Because I’m twice the age of most drill rappers, I like a certain amount of tradition, such as the long-form music project, and 92 Degrees is, for me, the most complete drill release this island has produced yet. If this isn’t the best Irish album in a while, it’s for sure the hardest.

The cover of 92 Degrees – named after the area code in which they roam – sees A92 pay homage to NWA’s Straight Outta Compton, each member staring down with clear blue skies above their heads, as if taken from the perspective of a body they just laid out on the street. Pitching themselves as the continuity to the most apotheosised rap group to ever come out of Los Angeles is a bold move, but one sure to grab the attention of both traditional and casual rap fans.

Then there is Offica, the “Officer in Charge”, defacto group leader. Offica has previously teamed up with KSI on “Naruto Drillings Remix”. If you don’t know who KSI is, your kids probably do – the Englishman is less regarded as a music artist and better known as one of the most influential YouTubers on Earth. The clips sit at over 3.5 million views at the time of writing. This has been the reach of Irish drill.

Offica has tended to obscure his face with a strange implement that at different times looks like a shell, a giant lollipop, and a mono-colour version of the Apple Mac’s spinning wheel. In November, he dropped the solo track “Face Reveal” with a video that delivered on the title. Like rapper Reggie before him, Offica is evolving from the drill tradition of obscuring one’s facial features into an artist more marketable.

“I put my city on the map,” he raps on “Face Reveal”, Drogheda City looming in the backdrop.

All this is to say, the group is dedicated to breaking free of the online portals that have become the traditional home of drill music and into more traditional realms. And maybe it’s working – A92 now claim to be the first Irish drill collective to be played by mainstream radio.

Interestingly, Offica only appears on the two cuts that bookend 92 Degrees. Rather than jumping on a side project record with his crew as a show of strength, as has long been hip-hop custom, Offica treats all his previous success as a pathfinder mission. By leaving ample space on 92 Degrees for the rest of his crew, he’s gesturing to them to follow.
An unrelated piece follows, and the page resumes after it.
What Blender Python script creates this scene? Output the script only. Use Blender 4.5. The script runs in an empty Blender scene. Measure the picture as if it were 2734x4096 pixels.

It’s typical with large rap collectives to have a few passengers in their ranks – friends who are allowed to jump on stage, carry the weed and ride the coattails of the talent. Even iconic groups like Odd Future had some weak emcees on the roster. There’s no bad rappers in the deck here though. Seven A92 emcees spit on opening track “A9 Link Up”. There’s no chorus necessary, each rapper simply seizes the mic like a precious amulet, their murky rhymes sounding fluid and gripping.

Offica takes the final leg, his trademark use of Yoruba slang punctuating his lyrics: “’Cause I’m in charge of it, General Sergeant Officer/And they keep calling me police but omo emi o se olopa.”

The bars are short and punchy, with writing that will never be described by rap traditionalists as “lyrical”. A92 namedrop their favoured social media platforms, rap about sex, and reference footballers because they’re young and these things matter. Rhymes are layered with pop culture references: “Like Pikachu, yeah, I choose you,” raps A9Dbo Fundz on “Duck Duck Goose” with enjoyable levity. And though there’s some gangster posturing, the album rarely gets involved in the extremely bleak violence that punctuates some of the most uncompromising UK drill.

Speaking of A9Dbo Fundz (or just Dbo), his voice is one of the most singular instruments on 92 Degrees. An impossibly deep baritone surely forged in a hidden furnace close to the Earth’s core, this is the voice of a man who can command bears to do his bidding. “Real Life” features a classical music sample reminiscent of composer Clint Mansell’s iconic Requiem for a Dream soundtrack. Matched with Fundz’ voice, it’s double doom and it’s beautiful.

If you’re looking for tracks to help aid your entrance into A92’s world, “My Wrist on Bop’’ is the best single. Seizing on that lovely bit of rap vernacular, Dbo’s fluid chorus is addictive as he brags about the timepiece on his wrist. A92Nikz and A9Ksav take the verses, their flows as murky as the midnight mist. The song winds to Nikz and Ksav rapping back and forth in conversation with all the chemistry of a classic double act – chemistry shared by the entire collective.

If there’s a criticism, it’s that the tape lacks a few alternative angles. Even with the shuffling pack of rappers, 14 songs and 49 minutes could have been tightened up. So while 92 Degrees features no evidence of a radical drill reinvention, it does offer the perfect encapsulation of its chiselled features and provide a jump-off point to whatever strange new realms A92 and others want to leap to next.